I am just dropping the topic as I am about to get off the connected world.
I had the following thought regarding the reason why people want to interpret sati as 'remembrance':
At the initial stage of practice, the mind is constantly loosing the object and one has to remember as often as possible to refocus on the object. And the people who are not undertaking the gradual path (see
here) properly can hardly move to any higher stage. So for those people, that is the only experience of meditation they have and since they interpret the instructions of the Buddha in reference to their own experience, they tend to mistake the effort to bring back the mind to the object for meaning sati.
But this is not even sati. It is just the prerequisite stage to be completed before being able to be endowed with sati. If they cleanded up their daily life from all the activities that stir up their agitation, as for example participating actively to this forum, if they practiced more seriously for longer perdiods of time and if they got their mind clean enough, they could experience the next stage. Of course, this is not easy and spending time here is not helping.
There comes a time when the mind notices that the object was lost within a second. Then, within a fraction of second. And eventually, the mind remains fixed on the object, so there is no need to 'remember' to refocus on it. Further there comes a stage where one is so much focused on the object, on the arising and passing of phenomena within the object, that the object becomes the only existing thing in the world, one forgets about meditation, forgets about being a human being, one forgets about anything that was heard or said before, only focused on the present phenomena within the object. This is what I take to mean absorption in the object. And no one can say that there is no more sati in this case. Sati is more present than ever.

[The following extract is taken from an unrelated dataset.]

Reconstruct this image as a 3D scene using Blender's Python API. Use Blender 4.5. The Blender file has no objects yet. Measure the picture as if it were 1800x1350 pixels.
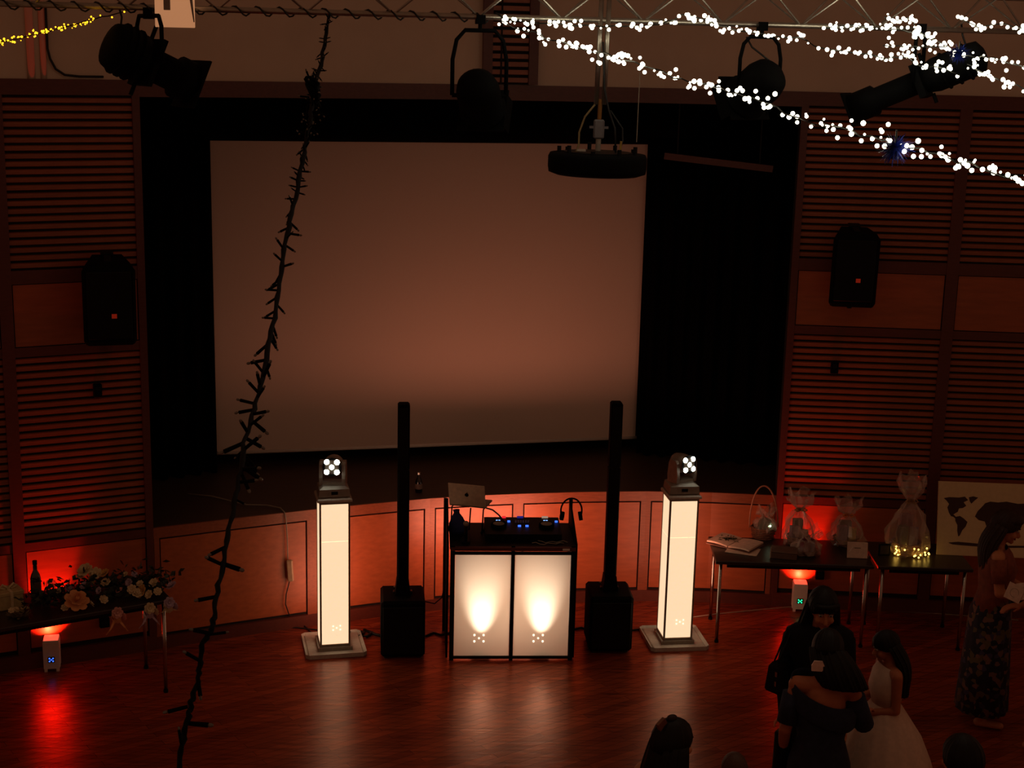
import bpy, bmesh, math, random
from mathutils import Vector, Matrix, Euler, noise
rnd = random.Random(7)
PI = math.pi
scn = bpy.context.scene
COL = scn.collection

# ------------------------------------------------------------------ camera
F, PITCH, ROLL, CH = 2600.0, math.radians(12.8), math.atan(0.0237), 4.7
cam_d = bpy.data.cameras.new('camera'); cam = bpy.data.objects.new('camera', cam_d); COL.objects.link(cam)
cam_d.sensor_fit = 'HORIZONTAL'; cam_d.sensor_width = 36.0; cam_d.lens = 36.0 * F / 1800.0
cam_d.clip_start = 0.05; cam_d.clip_end = 100
fwd = Vector((0, math.cos(PITCH), -math.sin(PITCH)))
r0 = Vector((1, 0, 0)); u0 = r0.cross(fwd)
ir = math.cos(ROLL) * r0 + math.sin(ROLL) * u0
iu = -math.sin(ROLL) * r0 + math.cos(ROLL) * u0
EYE = Vector((0, 0, CH))
cam.matrix_world = Matrix(((ir.x, iu.x, -fwd.x, 0), (ir.y, iu.y, -fwd.y, 0), (ir.z, iu.z, -fwd.z, CH), (0, 0, 0, 1)))
scn.camera = cam

# ------------------------------------------------------------------ world, exposure
scn.view_settings.view_transform = 'Standard'; scn.view_settings.look = 'None'
scn.view_settings.gamma = 1.0; scn.view_settings.exposure = 0.0; scn.view_settings.use_curve_mapping = False
w = bpy.data.worlds.new('hall_dimness'); scn.world = w; w.use_nodes = True
bg = w.node_tree.nodes['Background']; bg.inputs[0].default_value = (1.0, 0.42, 0.22, 1); bg.inputs[1].default_value = 0.108

# ------------------------------------------------------------------ helpers
def px(x, y, Y):                       # point of the room at depth Y seen at photo pixel x, y
    d = fwd * F + ir * (x - 900) - iu * (y - 675)
    return EYE + d * (Y / d.y)
def pz(x, y, z=0.0):                   # point of the room at height z seen at photo pixel x, y
    d = fwd * F + ir * (x - 900) - iu * (y - 675)
    return EYE + d * ((z - CH) / d.z)
def lin(*c):
    return tuple(((v / 255) / 12.92 if v / 255 <= 0.04045 else ((v / 255 + 0.055) / 1.055) ** 2.4) for v in c)
MATS = {}
def mat(name, rgb, rough=0.6, metal=0.0, var=0.12, scale=30.0, spec=0.5, emit=None, power=0.0, grain=None, objvar=0.0, bump=0.0, alpha=1.0, sheen=0.0):
    if name in MATS: return MATS[name]
    m = bpy.data.materials.new(name); m.use_nodes = True; MATS[name] = m
    nt = m.node_tree; b = nt.nodes['Principled BSDF']; L = nt.links.new
    c = lin(*rgb)
    b.inputs['Roughness'].default_value = rough; b.inputs['Metallic'].default_value = metal
    b.inputs['Specular IOR Level'].default_value = spec
    if sheen: b.inputs['Sheen Weight'].default_value = sheen
    tc = nt.nodes.new('ShaderNodeTexCoord'); mp = nt.nodes.new('ShaderNodeMapping')
    L(tc.outputs['Object'], mp.inputs[0])
    mp.inputs['Scale'].default_value = grain if grain else (1, 1, 1)
    n = nt.nodes.new('ShaderNodeTexNoise'); n.inputs['Scale'].default_value = scale; n.inputs['Detail'].default_value = 4
    L(mp.outputs[0], n.inputs['Vector'])
    mr = nt.nodes.new('ShaderNodeMapRange'); mr.inputs[1].default_value = 0.3; mr.inputs[2].default_value = 0.7
    mr.inputs[3].default_value = 1 - var; mr.inputs[4].default_value = 1 + var
    L(n.outputs[0], mr.inputs[0])
    val = mr.outputs[0]
    if objvar:
        oi = nt.nodes.new('ShaderNodeObjectInfo'); mr2 = nt.nodes.new('ShaderNodeMapRange')
        mr2.inputs[3].default_value = 1 - objvar; mr2.inputs[4].default_value = 1 + objvar
        L(oi.outputs['Random'], mr2.inputs[0])
        mu = nt.nodes.new('ShaderNodeMath'); mu.operation = 'MULTIPLY'
        L(val, mu.inputs[0]); L(mr2.outputs[0], mu.inputs[1]); val = mu.outputs[0]
    vm = nt.nodes.new('ShaderNodeVectorMath'); vm.operation = 'SCALE'; vm.inputs[0].default_value = c
    L(val, vm.inputs['Scale']); L(vm.outputs[0], b.inputs['Base Color'])
    if emit:
        b.inputs['Emission Color'].default_value = (*lin(*emit), 1); b.inputs['Emission Strength'].default_value = power
    if bump:
        bp = nt.nodes.new('ShaderNodeBump'); bp.inputs['Strength'].default_value = bump; bp.inputs['Distance'].default_value = 0.01
        L(n.outputs[0], bp.inputs['Height']); L(bp.outputs[0], b.inputs['Normal'])
    if alpha < 1: b.inputs['Alpha'].default_value = alpha
    return m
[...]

So this explains why interpreting sati as 'remembrance' is not consistant with levels of practice higher than the initial stage, and this is why meditation teachers such as Goenka or Pa Auk interpret sati as "mindfulness" and not as 'remembrance' in the context of the practice. And those who do not practice properly are highly liable to misinterpret the instructions given in the suttas. If on top of that they try to spread their wrong views, they are misrepresenting the Buddha and his teaching, they harm themselves and all those who, having read them, take up their wrong views.